Source excerpt

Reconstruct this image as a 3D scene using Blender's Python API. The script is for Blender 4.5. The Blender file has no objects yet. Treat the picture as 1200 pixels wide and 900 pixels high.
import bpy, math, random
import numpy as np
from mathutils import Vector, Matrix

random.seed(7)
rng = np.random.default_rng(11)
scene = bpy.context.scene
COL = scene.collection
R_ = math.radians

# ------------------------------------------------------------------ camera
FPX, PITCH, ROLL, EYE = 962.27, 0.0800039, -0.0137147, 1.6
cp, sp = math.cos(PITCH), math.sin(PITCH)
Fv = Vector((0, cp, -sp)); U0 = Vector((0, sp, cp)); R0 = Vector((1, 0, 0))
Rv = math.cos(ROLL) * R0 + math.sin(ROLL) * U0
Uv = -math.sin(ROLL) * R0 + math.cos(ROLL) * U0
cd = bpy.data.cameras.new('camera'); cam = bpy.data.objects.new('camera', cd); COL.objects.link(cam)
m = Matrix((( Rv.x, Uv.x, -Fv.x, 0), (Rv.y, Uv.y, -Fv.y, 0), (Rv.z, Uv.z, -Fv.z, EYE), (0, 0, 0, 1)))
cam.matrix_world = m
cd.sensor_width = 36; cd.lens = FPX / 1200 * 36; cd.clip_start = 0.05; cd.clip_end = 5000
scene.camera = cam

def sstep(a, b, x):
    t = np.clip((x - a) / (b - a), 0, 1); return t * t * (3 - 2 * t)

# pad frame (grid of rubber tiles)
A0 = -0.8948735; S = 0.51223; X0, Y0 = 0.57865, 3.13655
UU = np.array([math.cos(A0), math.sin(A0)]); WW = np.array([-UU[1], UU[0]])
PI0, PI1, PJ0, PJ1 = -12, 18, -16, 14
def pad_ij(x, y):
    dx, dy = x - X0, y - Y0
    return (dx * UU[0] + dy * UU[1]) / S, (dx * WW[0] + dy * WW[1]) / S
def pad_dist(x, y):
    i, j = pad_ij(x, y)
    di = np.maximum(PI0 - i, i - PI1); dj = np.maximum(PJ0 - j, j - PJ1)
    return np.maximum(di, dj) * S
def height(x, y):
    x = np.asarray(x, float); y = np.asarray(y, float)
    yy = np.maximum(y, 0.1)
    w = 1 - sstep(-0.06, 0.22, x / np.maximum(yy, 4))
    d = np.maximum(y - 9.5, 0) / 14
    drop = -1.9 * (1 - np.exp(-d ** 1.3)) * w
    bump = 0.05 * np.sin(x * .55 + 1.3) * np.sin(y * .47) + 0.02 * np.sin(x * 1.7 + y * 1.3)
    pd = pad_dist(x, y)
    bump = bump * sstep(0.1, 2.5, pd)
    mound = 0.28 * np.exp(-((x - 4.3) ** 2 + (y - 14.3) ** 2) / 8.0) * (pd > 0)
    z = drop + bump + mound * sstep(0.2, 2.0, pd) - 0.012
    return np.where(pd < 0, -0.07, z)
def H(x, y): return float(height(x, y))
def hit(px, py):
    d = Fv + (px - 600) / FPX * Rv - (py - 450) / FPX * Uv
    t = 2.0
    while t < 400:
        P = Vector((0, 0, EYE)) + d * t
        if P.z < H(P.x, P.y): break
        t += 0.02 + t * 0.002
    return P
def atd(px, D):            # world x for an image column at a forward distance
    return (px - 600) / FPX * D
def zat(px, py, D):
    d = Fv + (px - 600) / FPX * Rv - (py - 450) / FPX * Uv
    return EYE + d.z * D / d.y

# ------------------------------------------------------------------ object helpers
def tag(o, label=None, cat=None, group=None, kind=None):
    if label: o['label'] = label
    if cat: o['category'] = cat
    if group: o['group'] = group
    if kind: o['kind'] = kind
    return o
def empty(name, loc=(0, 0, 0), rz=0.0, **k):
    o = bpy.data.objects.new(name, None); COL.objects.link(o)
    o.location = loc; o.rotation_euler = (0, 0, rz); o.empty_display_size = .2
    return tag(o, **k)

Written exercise
Each line from the top of the material above through the line with "R_ = math.radians" must be echoed exactly, and no other line.

Solved problem
Reconstruct this image as a 3D scene using Blender's Python API. The script is for Blender 4.5. The Blender file has no objects yet. Treat the picture as 1200 pixels wide and 900 pixels high.
import bpy, math, random
import numpy as np
from mathutils import Vector, Matrix

random.seed(7)
rng = np.random.default_rng(11)
scene = bpy.context.scene
COL = scene.collection
R_ = math.radians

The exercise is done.